## Goal:
Return exactly and only these lines: the first of the listing through the one containing "scr = s.build('display_screen', radio, recalc=False)".

## Material:
┏━━

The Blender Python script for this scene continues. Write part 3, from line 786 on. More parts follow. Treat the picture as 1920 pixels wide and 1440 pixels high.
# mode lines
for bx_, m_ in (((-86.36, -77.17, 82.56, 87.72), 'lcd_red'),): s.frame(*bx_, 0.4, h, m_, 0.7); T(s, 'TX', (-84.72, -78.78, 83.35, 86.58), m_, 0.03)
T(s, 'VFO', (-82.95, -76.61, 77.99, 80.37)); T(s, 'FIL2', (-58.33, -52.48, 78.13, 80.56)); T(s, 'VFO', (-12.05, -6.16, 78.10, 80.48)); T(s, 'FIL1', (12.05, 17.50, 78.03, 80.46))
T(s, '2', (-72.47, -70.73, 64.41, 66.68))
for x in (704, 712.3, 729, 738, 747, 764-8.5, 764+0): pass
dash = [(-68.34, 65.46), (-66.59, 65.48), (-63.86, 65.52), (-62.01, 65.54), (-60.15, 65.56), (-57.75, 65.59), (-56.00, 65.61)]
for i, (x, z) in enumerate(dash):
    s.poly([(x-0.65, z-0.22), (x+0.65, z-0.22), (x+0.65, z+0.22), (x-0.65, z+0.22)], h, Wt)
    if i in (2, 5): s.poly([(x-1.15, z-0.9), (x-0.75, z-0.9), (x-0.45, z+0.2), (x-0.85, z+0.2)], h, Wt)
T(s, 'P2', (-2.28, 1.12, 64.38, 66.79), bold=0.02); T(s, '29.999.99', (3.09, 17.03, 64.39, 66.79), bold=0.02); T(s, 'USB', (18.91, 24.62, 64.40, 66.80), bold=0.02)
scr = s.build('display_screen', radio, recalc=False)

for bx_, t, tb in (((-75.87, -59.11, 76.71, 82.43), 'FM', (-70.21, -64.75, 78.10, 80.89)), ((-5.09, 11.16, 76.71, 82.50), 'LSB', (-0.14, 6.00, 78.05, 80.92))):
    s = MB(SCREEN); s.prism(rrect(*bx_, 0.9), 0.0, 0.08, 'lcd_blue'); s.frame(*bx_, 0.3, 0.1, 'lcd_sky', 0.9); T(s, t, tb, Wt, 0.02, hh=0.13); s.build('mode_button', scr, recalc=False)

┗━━

## Answer to the problem:
The Blender Python script for this scene continues. Write part 3, from line 786 on. More parts follow. Treat the picture as 1920 pixels wide and 1440 pixels high.
# mode lines
for bx_, m_ in (((-86.36, -77.17, 82.56, 87.72), 'lcd_red'),): s.frame(*bx_, 0.4, h, m_, 0.7); T(s, 'TX', (-84.72, -78.78, 83.35, 86.58), m_, 0.03)
T(s, 'VFO', (-82.95, -76.61, 77.99, 80.37)); T(s, 'FIL2', (-58.33, -52.48, 78.13, 80.56)); T(s, 'VFO', (-12.05, -6.16, 78.10, 80.48)); T(s, 'FIL1', (12.05, 17.50, 78.03, 80.46))
T(s, '2', (-72.47, -70.73, 64.41, 66.68))
for x in (704, 712.3, 729, 738, 747, 764-8.5, 764+0): pass
dash = [(-68.34, 65.46), (-66.59, 65.48), (-63.86, 65.52), (-62.01, 65.54), (-60.15, 65.56), (-57.75, 65.59), (-56.00, 65.61)]
for i, (x, z) in enumerate(dash):
    s.poly([(x-0.65, z-0.22), (x+0.65, z-0.22), (x+0.65, z+0.22), (x-0.65, z+0.22)], h, Wt)
    if i in (2, 5): s.poly([(x-1.15, z-0.9), (x-0.75, z-0.9), (x-0.45, z+0.2), (x-0.85, z+0.2)], h, Wt)
T(s, 'P2', (-2.28, 1.12, 64.38, 66.79), bold=0.02); T(s, '29.999.99', (3.09, 17.03, 64.39, 66.79), bold=0.02); T(s, 'USB', (18.91, 24.62, 64.40, 66.80), bold=0.02)
scr = s.build('display_screen', radio, recalc=False)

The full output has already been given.